Stated exercise. Take every line from the material that has the word "high" in it.

....

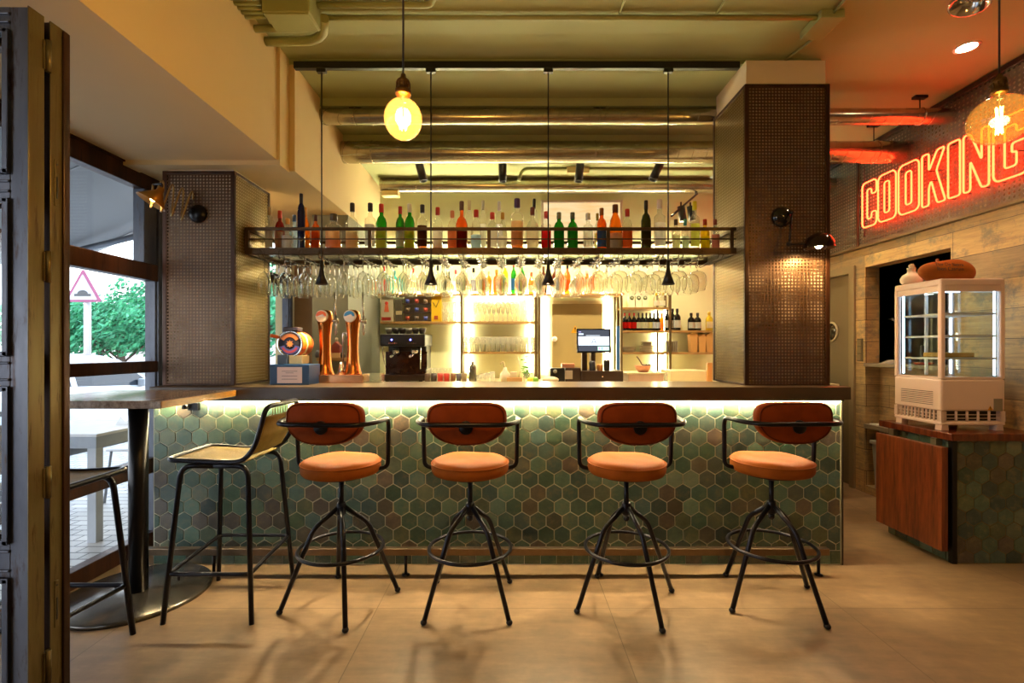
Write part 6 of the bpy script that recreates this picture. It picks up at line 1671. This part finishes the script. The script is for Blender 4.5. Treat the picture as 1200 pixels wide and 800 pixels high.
# parked car
def car(x0, yf, zg, label):
    """long axis along Y, nose at +Y; x0 is the side facing the window"""
    c = thing('parked_car', (x0-.85, yf-2.1, zg), label, 'car')
    prof = [(-4.1, .32), (-4.15, .62), (-4.0, .92), (-3.7, 1.0), (-3.25, 1.38), (-2.9, 1.47), (-1.9, 1.48), (-1.55, 1.42), (-.85, .98), (-.25, .86), (-.05, .72), (0, .5), (-.02, .3)]
    P = [(yf+a, zg+b2) for a, b2 in prof]
    m = MB(); n = len(P); vs = []; secs = [(0, .0), (.06, .02), (.86, .02), (1.70, .02), (1.76, 0)]
    for k, (w, _) in enumerate(secs):
        for (a, b2) in P:
            zz = b2; yy = a; inset = 0
            xx = x0 - w
            if b2 - zg > 1.0:
                f = (b2-zg-1.0)/.48*.16; xx = x0-.88+(xx-(x0-.88))*(1-f)
            if k in (0, 4): yy = yf-2.05+(a-(yf-2.05))*.985; zz = zg+.02+(b2-zg)*.985
            vs.append((xx, yy, zz))
    fs = []
    for i in range(len(secs)-1):
        for k in range(n): fs.append((i*n+k, i*n+(k+1)%n, (i+1)*n+(k+1)%n, (i+1)*n+k))
    fs.append(tuple(range(n))); fs.append(tuple((len(secs)-1)*n+k for k in range(n)))
    m.add(vs, fs, False); m.build('body', m_plain('silver_paint', '#c8ccd2', .2, .3), c, bevel=.03, seg=3)
    dg = m_plain('car_glass', '#2a3038', .08)
    for a0, a1, t0, t1 in ((-3.55, -2.5, -3.15, -2.52), (-2.42, -1.02, -2.40, -1.55)):
        q_ = [(yf+a0, zg+.98), (yf+a1, zg+.98), (yf+t1, zg+1.38), (yf+t0, zg+1.38)]
        vs = [(x0+.006 if z < zg+1.1 else x0-.095, y, z) for y, z in q_] + [(x0-.02 if z < zg+1.1 else x0-.13, y, z) for y, z in q_]
        MB().add(vs, [(0,1,2,3),(4,7,6,5),(0,4,5,1),(1,5,6,2),(2,6,7,3),(3,7,4,0)]).build('side_window', dg, c)
    vs = [(x0-.10, yf-.84, zg+1.0), (x0-1.66, yf-.84, zg+1.0), (x0-1.55, yf-1.52, zg+1.42), (x0-.21, yf-1.52, zg+1.42)]
    MB().add(vs + [(a, b2+.02, c2+.012) for a, b2, c2 in vs], [(0,1,2,3),(4,7,6,5),(0,4,5,1),(1,5,6,2),(2,6,7,3),(3,7,4,0)]).build('windscreen', dg, c)
    for a in (-3.35, -.75):
        for xx in (x0-.09, x0-1.67):
            w = MB().lathe([(0, -.09), (.20, -.09), (.31, -.07), (.32, 0), (.31, .07), (.20, .09), (0, .09)], (xx, yf+a, zg+.32), 28, 'X').build('wheel', cm('#1c1c1e'), c)
            MB().lathe([(0, .092), (.17, .096), (.18, .088), (0, .085)], (xx, yf+a, zg+.32), 20, 'X').build('hub_cap', M['chrome'], w)
    MB().box(x0-.5, x0-.06, yf-.06, yf+.004, zg+.58, zg+.70).build('headlight', cm('#e0e4e8'), c, bevel=.01)
    MB().box(x0+.0, x0+.12, yf-1.35, yf-1.20, zg+.98, zg+1.10).build('wing_mirror', cm('#a8acb2'), c, bevel=.02)
    return c
car(-6.1, 9.2, -.25, 'silver car parked beyond the terrace, seen over the high table')
c2 = car(-9.2, 12.6, -.25, 'silver car parked further along, glimpsed between trees and window jamb')
# terrace furniture
tt = thing('terrace_table', (-3.3, 3.65, -.02), 'white square terrace table outside the window', 'table')
tw = m_plain('terrace_white', '#d8d8dc', .35)
MB().box(-3.75, -2.86, 3.32, 3.98, .725, .745).build('table_top', tw, tt, bevel=.004)
MB().box(-3.72, -2.89, 3.35, 3.95, .64, .725).build('apron', m_plain('terrace_grey', '#9aa0aa', .4), tt)
for x in (-3.68, -2.93):
    for y in (3.39, 3.91): MB().box(x-.03, x+.03, y-.03, y+.03, -.02, .64).build('leg', m_plain('leg_grey', '#b0b4bc', .4), tt)
nh = thing('napkin_holder', (-2.98, 3.75, .745), 'tiny folded steel napkin holder on the white terrace table', 'napkin holder')
m = MB(); m.prism([(-3.06, .745), (-2.90, .745), (-2.94, .80), (-2.98, .775), (-3.02, .81)], 3.72, 3.79); m.build('holder', M['chrome'], nh)
def tchair(x, y, rz, lab):
    c = thing('terrace_chair', (x, y, -.02), lab, 'chair', 'terrace chairs')
    MB().box(x-.22, x+.22, y-.22, y+.22, .43, .45).build('seat', tw, c, bevel=.008)
    for sx in (-.19, .19):
        for sy in (-.19, .19): MB().tube([(x+sx, y+sy, .43), (x+sx*1.2, y+sy*1.15, -.02)], .011, 8).build('leg', m_plain('tc_leg', '#8a8e96', .4, .5), c)
    m = MB(); m.tube(fillet([(x-.2, y+rz*.2, .44), (x-.21, y+rz*.27, .82), (x+.21, y+rz*.27, .82), (x+.2, y+rz*.2, .44)], .06, 5), .012, 8); m.build('back_frame', m_plain('tc_frame', '#8a8e96', .4, .5), c)
    MB().box(x-.19, x+.19, y+rz*.25-.006, y+rz*.25+.006, .58, .80).build('backrest', tw, c, bevel=.004)
tchair(-3.35, 2.95, -1, 'white terrace chair drawn up to the window side of the terrace table')
tchair(-3.35, 4.45, 1, 'white terrace chair on the far side of the terrace table')

# ------------------------------------------------------------------ camera, daylight, view
cd_ = bpy.data.cameras.new('camera'); cam = bpy.data.objects.new('camera', cd_); COL.objects.link(cam)
cam.location = (0, 0, HC); cam.rotation_euler = (PI/2, 0, 0)
cd_.sensor_width = 36; cd_.sensor_fit = 'HORIZONTAL'; cd_.lens = 36*F/1200
cd_.shift_x = 0; cd_.shift_y = (CY-400)/1200
cd_.clip_start = .05; cd_.clip_end = 200
SC.camera = cam
w = bpy.data.worlds.new('daylight'); SC.world = w; w.use_nodes = True
nt = w.node_tree; nt.nodes.clear()
o = nt.nodes.new('ShaderNodeOutputWorld'); bg = nt.nodes.new('ShaderNodeBackground'); tc = nt.nodes.new('ShaderNodeTexCoord')
sp_ = nt.nodes.new('ShaderNodeSeparateXYZ'); rp_ = nt.nodes.new('ShaderNodeValToRGB')
nt.links.new(tc.outputs['Generated'], sp_.inputs[0]); nt.links.new(sp_.outputs[2], rp_.inputs[0])
rp_.color_ramp.elements[0].position = 0; rp_.color_ramp.elements[0].color = (.95, .97, 1, 1)
rp_.color_ramp.elements[1].position = .8; rp_.color_ramp.elements[1].color = (.55, .72, 1, 1)
nt.links.new(rp_.outputs[0], bg.inputs[0]); bg.inputs[1].default_value = 2.8
nt.links.new(bg.outputs[0], o.inputs[0])
SC.view_settings.view_transform = 'Standard'; SC.view_settings.look = 'None'
SC.view_settings.exposure = 1.0; SC.view_settings.gamma = 1; SC.view_settings.use_curve_mapping = False
cy = SC.cycles
cy.use_denoising = True; cy.max_bounces = 16; cy.transmission_bounces = 16; cy.diffuse_bounces = 4; cy.glossy_bounces = 4; cy.transparent_max_bounces = 40
cy.sample_clamp_indirect = 6; cy.caustics_reflective = False; cy.caustics_refractive = False
try: cy.use_light_tree = True
except Exception: pass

....

Exercise answer.
Write part 6 of the bpy script that recreates this picture. It picks up at line 1671. This part finishes the script. The script is for Blender 4.5. Treat the picture as 1200 pixels wide and 800 pixels high.
car(-6.1, 9.2, -.25, 'silver car parked beyond the terrace, seen over the high table')